Friday, July 14, 2006

Insomniac movie review

I watched "Me, You, and Everyone We Know" during a bout of insomnia last night. I hadn't even heard of the film before Netflix recommended it, though it apparently got a lot of press when it came out last year. (The closest movie theater is a half hour's drive, and we'd have to hire a babysitter, so we don't pay much attention to new releases. I totally heart Netflix.)

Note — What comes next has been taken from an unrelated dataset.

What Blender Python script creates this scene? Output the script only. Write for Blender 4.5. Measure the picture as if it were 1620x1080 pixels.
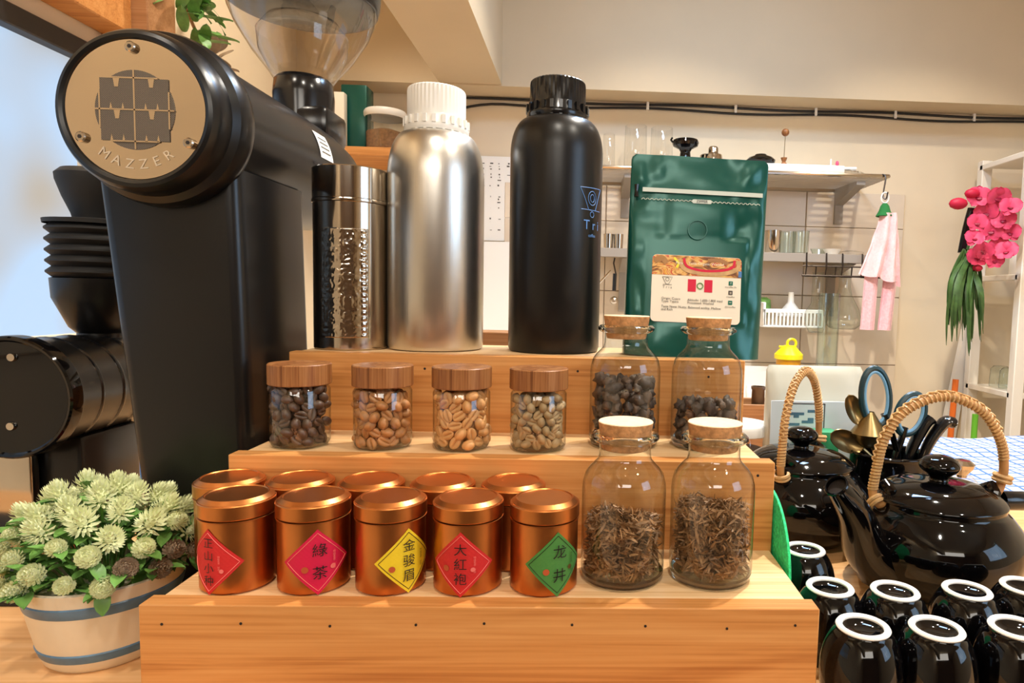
import bpy, bmesh, math, random
from mathutils import Vector, Matrix, noise

for o in list(bpy.data.objects):
    bpy.data.objects.remove(o)
SC = bpy.context.scene
COL = SC.collection
PI = math.pi
random.seed(7)

# ------------------------------------------------------------------ camera
CAM = Vector((0.2513, -0.3699, 0.2464))
PITCH, YAW, ROLL = 0.0763, -0.039, 0.0247
FPX, PPX, PPY = 1034.18, 965.69, 549.2          # focal length and principal point, in 1620x1080 pixels
FWD = Vector((-math.sin(YAW) * math.cos(PITCH), math.cos(YAW) * math.cos(PITCH), -math.sin(PITCH)))
RGT = Vector((math.cos(YAW), math.sin(YAW), 0))
UPV = RGT.cross(FWD)
_c, _s = math.cos(ROLL), math.sin(ROLL)
IR = RGT * _c + UPV * _s
IU = UPV * _c - RGT * _s
camd = bpy.data.cameras.new('camera')
cam = bpy.data.objects.new('camera', camd)
COL.objects.link(cam)
cam.matrix_world = Matrix(((IR.x, IU.x, -FWD.x, CAM.x), (IR.y, IU.y, -FWD.y, CAM.y), (IR.z, IU.z, -FWD.z, CAM.z), (0, 0, 0, 1)))
camd.sensor_fit = 'HORIZONTAL'
camd.sensor_width = 36
camd.lens = FPX / 1620 * 36
camd.shift_x = -(PPX - 810) / 1620
camd.shift_y = (PPY - 540) / 1620
camd.clip_start = 0.01
SC.camera = cam


def at(px, py, X=None, Y=None, Z=None):
    """world point on a photo ray where it meets the given plane"""
    d = FWD + IR * ((px - PPX) / FPX) - IU * ((py - PPY) / FPX)
    if Y is not None:
        t = (Y - CAM.y) / d.y
    elif Z is not None:
        t = (Z - CAM.z) / d.z
    else:
        t = (X - CAM.x) / d.x
    return CAM + d * t


# ------------------------------------------------------------------ world, lights, exposure
SC.view_settings.view_transform = 'Standard'
SC.view_settings.look = 'None'
SC.view_settings.exposure = 0.30
SC.view_settings.gamma = 1.0
SC.view_settings.use_curve_mapping = False
W = bpy.data.worlds.new('world')
SC.world = W
W.use_nodes = True
W.node_tree.nodes['Background'].inputs[0].default_value = (0.75, 0.86, 1.0, 1)
W.node_tree.nodes['Background'].inputs[1].default_value = 0.6


def light(kind, name, loc, power, col, target=None, **kw):
    l = bpy.data.lights.new(name, kind)
    l.energy = power
    l.color = col
    for k, v in kw.items():
        setattr(l, k, v)
    o = bpy.data.objects.new(name, l)
    COL.objects.link(o)
    o.location = loc
    if target is not None:
        o.rotation_euler = (Vector(target) - Vector(loc)).to_track_quat('-Z', 'Y').to_euler()
    return o


WARM = (1.0, 0.915, 0.785)
# recessed ceiling downlights: over the stand, in front of it and over the back counter
DOWN = [(-0.16, 0.42, 48, 125), (0.66, 0.40, 48, 125), (-0.30, -0.42, 15, 130), (0.30, -0.55, 15, 130), (0.95, -0.35, 15, 130),
        (-0.20, 1.00, 11, 114), (0.45, 1.00, 16, 114), (1.15, 1.00, 16, 114)]
for x, y, e, cone in DOWN:
    light('SPOT', 'ceiling_downlight', (x, y, 1.27), e, WARM, (x, y, 0), shadow_soft_size=0.02, spot_size=math.radians(cone), spot_blend=0.5)
# soft warm fill lamp, added out of view to brighten the front faces
light('AREA', 'front_fill_light', (0.15, -2.1, 1.22), 24, (1.0, 0.93, 0.83), (0.2, 0.1, 0.2), shape='RECTANGLE', size=1.5, size_y=0.6)
# cool-white tube panel on the ceiling, to the right behind the stand
light('AREA', 'cool_tube_panel', (0.60, 0.76, 1.285), 9, (0.40, 0.64, 1.0), (0.62, 0.78, 0), shape='RECTANGLE', size=0.34, size_y=0.22)
# daylight through the window in the right wall, behind the camera
light('AREA', 'window_daylight', (1.70, -0.75, 0.62), 6, (0.50, 0.72, 1.0), (0.2, 0.2, 0.35), shape='RECTANGLE', size=0.7, size_y=0.7)


# ------------------------------------------------------------------ materials
def mat(name, col, rough=0.5, metal=0.0, spec=0.5, coat=0.0, vary=0.0, scale=30.0, bump=0.0, stretch=(1, 1, 1), emit=None, es=0.0, trans=0.0, sheen=0.0):
    m = bpy.data.materials.new(name)
    m.use_nodes = True
    nt = m.node_tree
    b = nt.nodes['Principled BSDF']
    c = tuple(((v / 255 / 12.92) if v / 255 <= 0.04045 else ((v / 255 + 0.055) / 1.055) ** 2.4) for v in col)
    b.inputs['Base Color'].default_value = (*c, 1)
    b.inputs['Roughness'].default_value = rough
    b.inputs['Metallic'].default_value = metal
    b.inputs['Specular IOR Level'].default_value = spec
    b.inputs['Coat Weight'].default_value = coat
    b.inputs['Coat Roughness'].default_value = 0.05
    b.inputs['Transmission Weight'].default_value = trans
    if sheen:
        b.inputs['Sheen Weight'].default_value = sheen
    if emit:
        b.inputs['Emission Color'].default_value = (*emit, 1)
        b.inputs['Emission Strength'].default_value = es
    if vary or bump:
        tc = nt.nodes.new('ShaderNodeTexCoord')
        mp = nt.nodes.new('ShaderNodeMapping')
        mp.inputs['Scale'].default_value = stretch
        nt.links.new(tc.outputs['Object'], mp.inputs[0])
        n = nt.nodes.new('ShaderNodeTexNoise')
        n.inputs['Scale'].default_value = scale
        n.inputs['Detail'].default_value = 5
        nt.links.new(mp.outputs[0], n.inputs['Vector'])
        if vary:
            r = nt.nodes.new('ShaderNodeValToRGB')
            r.color_ramp.elements[0].position = 0.3
            r.color_ramp.elements[1].position = 0.7
            r.color_ramp.elements[0].color = (*[v * (1 - vary) for v in c], 1)
            r.color_ramp.elements[1].color = (*[min(1, v * (1 + vary)) for v in c], 1)
            nt.links.new(n.outputs[0], r.inputs[0])
            nt.links.new(r.outputs[0], b.inputs['Base Color'])
        if bump:
            bp = nt.nodes.new('ShaderNodeBump')
            bp.inputs['Strength'].default_value = bump
            bp.inputs['Distance'].default_value = 0.002
            nt.links.new(n.outputs[0], bp.inputs['Height'])
            nt.links.new(bp.outputs[0], b.inputs['Normal'])
    return m


def srgb(*col):
    return tuple(((v / 255 / 12.92) if v / 255 <= 0.04045 else ((v / 255 + 0.055) / 1.055) ** 2.4) for v in col)


def wood(name, c0, c1, c2, axis=0, scale=1.0, rough=0.5):
    """long soft grain along one axis"""
    m = bpy.data.materials.new(name)
    m.use_nodes = True
    nt = m.node_tree
    b = nt.nodes['Principled BSDF']
    b.inputs['Roughness'].default_value = rough
    b.inputs['Specular IOR Level'].default_value = 0.3
    tc = nt.nodes.new('ShaderNodeTexCoord')
    mp = nt.nodes.new('ShaderNodeMapping')
    st = [26 * scale] * 3
    st[axis] = 2.2 * scale
    mp.inputs['Scale'].default_value = st
    nt.links.new(tc.outputs['Object'], mp.inputs[0])
    n = nt.nodes.new('ShaderNodeTexNoise')
    n.inputs['Scale'].default_value = 2.0
    n.inputs['Detail'].default_value = 4
    n.inputs['Distortion'].default_value = 1.2
    nt.links.new(mp.outputs[0], n.inputs['Vector'])
    mp2 = nt.nodes.new('ShaderNodeMapping')
    st2 = [240 * scale] * 3
    st2[axis] = 3 * scale
    mp2.inputs['Scale'].default_value = st2
    nt.links.new(tc.outputs['Object'], mp2.inputs[0])
    n2 = nt.nodes.new('ShaderNodeTexNoise')
    n2.inputs['Scale'].default_value = 2.0
    n2.inputs['Detail'].default_value = 3
    nt.links.new(mp2.outputs[0], n2.inputs['Vector'])
    mx = nt.nodes.new('ShaderNodeMix')
    mx.inputs[0].default_value = 0.42
    nt.links.new(n.outputs[0], mx.inputs[2])
    nt.links.new(n2.outputs[0], mx.inputs[3])
    r = nt.nodes.new('ShaderNodeValToRGB')
    e = r.color_ramp.elements
    e[0].position, e[1].position = 0.3, 0.68
    e[0].color, e[1].color = (*srgb(*c0), 1), (*srgb(*c2), 1)
    k = e.new(0.48)
    k.color = (*srgb(*c1), 1)
    nt.links.new(mx.outputs[0], r.inputs[0])
    nt.links.new(r.outputs[0], b.inputs['Base Color'])
    return m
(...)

Many of the reviews, which I read after watching it, talk about how uplifting and affirmative the film is. Can I just say that, for much of the last half, I bawled my eyes out? Perhaps I just needed a good cry and a humanist movie in the middle of the night provided good cover. But there was something so unbearably moving to me about the way the film's unguarded, lonely characters ultimately and courageously forged connections with others, against the enormous odds of a world where consumerism and computers mediate so much of social life. Yeah, I guess I'd characterize that as affirming, but it also suggested, or reinforced, the idea that only odd, eccentric, off-the-grid types of people manage to hold on to their humanity in 21st-century society. And this makes me sad, even though I end up loving these quirky characters, because it offers no real hope for everyone else.

I was also moved by the acting, which was so refreshingly...I don't know, raw? I want to say unguarded again. Anyway, I give it a thumbs up.